Mortimer Adler

Mortimer Jerome Adler was an American Aristotelian philosopher and author.

Reforming Education: No Quick Fix

  • For the educational establishment... test scores are treated as indications of the extent to which the required ground covering has been done. ...as educationally significant. However, while they may be prognostic of a child's ability to get through school... they do not provide us with an appraisal of the child's progress in the long process of becoming a generally educated human being -- the advance made toward a more skillful, thoughtful, and cultivated mind.

  • Many... have the wrong expectation of the profit to be derived from schooling. They think that the only purpose of schools is to prepare their children to earn a living. While that certainly is an objective to be served, it is, in terms of human values, less important than preparation for citizenship and for leading a richly rewarding, good human life. Even with regard to earning a living, ...in our high-tech economy, preparation for earning a good living is more readily secured by those who can read, write, speak, and figure well and who have learned how to think critically and reflectively, rather than by those given specialized job training...

  • A report of the Carnegie Foundation recommended the abolition of the undergraduate bachelor of science degree in education leading to the state certification of teachers. Schools of education should become research institutions at the graduate level of the university and not places for the training of schoolteachers. Those planning to enter the profession of teaching should have four years of general, liberal education at the college level, and then three years of practice teaching under supervision... the best teacher is one who learns in the process of teaching.

  • ...money-making and other external indices of social success must become subordinate to the inner attainments of moral and intellectual virtue.

  • ...an adequate reform of public education in our school system cannot be accomplished by anything like a quick fix. We suspect that anyone who thinks otherwise cannot fully understand the shape of an adequate reform or all the obstacles to be overcome in achieving it.

  • ...it is only by struggling with difficult books, books over one's head, that anyone learns to read.

  • The books to be read should not be limited to those written in English.... Instead it should be devoted to the great works of history, biography, philosophy, theology, natural science, social science, and mathematics, as well as the... tradition of Western literature -- in English translation... Its aim should not be a survey of Western civilization, but an effort to understand the basic ideas and issues in Western thought.

  • Every seminar should involve at its conclusion the assignment of a short composition in which students would attempt to state how their understanding of the book discussed in the seminar was increased by their participation in the discussion.
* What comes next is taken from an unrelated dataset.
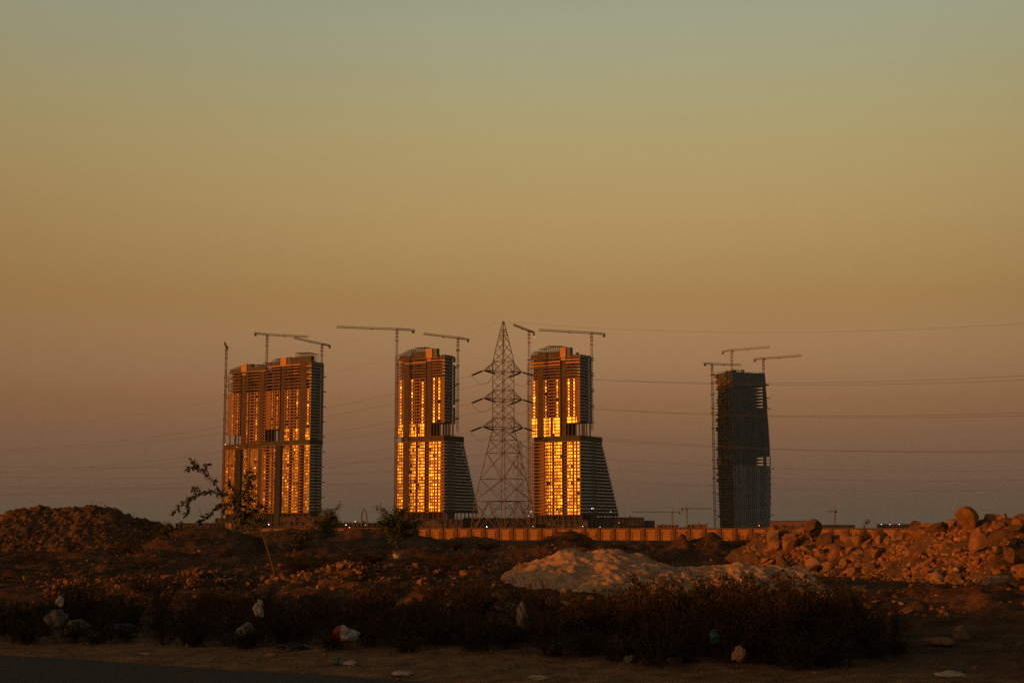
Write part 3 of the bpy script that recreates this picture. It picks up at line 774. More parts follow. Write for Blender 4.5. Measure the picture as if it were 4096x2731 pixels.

  • ...our political democracy depends upon the reconstitution of our schools. Our schools are not turning out young people prepared for the high office and the duties of citizenship in a democratic republic. Our political institutions cannot thrive, they may not even survive, if we do not produce a greater number of thinking citizens, from whom some statesmen of the type we had in the eighteenth century might eventually emerge. We are, indeed, a nation at risk, and nothing but radical reform of our schools can save us from impending disaster... Whatever the price... the price we will pay for not doing it will be much greater.

Philosopher at Large: An Intellectual Autobiography (1977)

  • [I]f local civil government is necessary for local civil peace, then world civil government is necessary for world peace.

Unsourced

  • The great books of ancient and medieval as well as modern times are a repository of knowledge and wisdom, a tradition of culture which must initiate each generation.

  • The Paideia Program seeks to establish a course of study that is general, not specialized; liberal, not vocational; humanistic, not technical. Only in this way can it fulfill the meaning of the words "paideia" and "humanities," which signify the general learning that should be in the possession of every human being."